Birds love lagoon


I am opposed to Phase II of Malibu Lagoon, as is San Fernando Valley Audubon Society. As it is planned, the lagoon’s great value for education and wildlife viewing will be greatly reduced and have little if any net benefit to wildlife, even if the great disruption during the period of construction is not considered.

Removal of the bridges will greatly reduce the current outstanding opportunities for bird watching and general observation of nature. It is a magnet for bird watchers, from Santa Monica Bay Audubon’s monthly walks, to local birders who visit individually or in small groups, to visitors from a large variety of other countries. The bridges do not harm wildlife in any manner that I am aware of, as they do not encourage people to walk into the low lands they connect. Ironically, early proposals for Phase II showed bridges going to “avian islands,” which birdwatchers pointed out was a preposterous idea.
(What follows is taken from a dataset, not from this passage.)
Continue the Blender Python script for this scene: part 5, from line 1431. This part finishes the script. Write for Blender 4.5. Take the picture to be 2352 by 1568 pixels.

Much of the proposed Phase II is predicated on the idea that the relatively upland areas with pickleweed and scattered saltbush plants is of inferior value. Actually that “inferior” habitat is where many of the rarest birds to visit the lagoon are seen. Water quality would not be improved significantly, if at all. The same water and pollution will continue to enter the lagoon. Encouraging water circulation in the fingers of the lagoon behind the three bridges leading toward the ocean will accomplish little if anything.

I certainly could support turning some of the former parking lot and picnic area into marshy habitat, so long as walkways are left in place so visitors can reliably reach the bridges and existing walkways. This is not to say that these areas have no value. For example, the rocky area that used to be a turf grass picnic area currently has a killdeer nest with four eggs being vigilantly guarded by parent birds, and many birds are found in the large sycamore trees and even in the dead alders lining the channel next to the picnic area. I suspect the brackish lagoon water was too saline for these trees once irrigation of the grass was eliminated.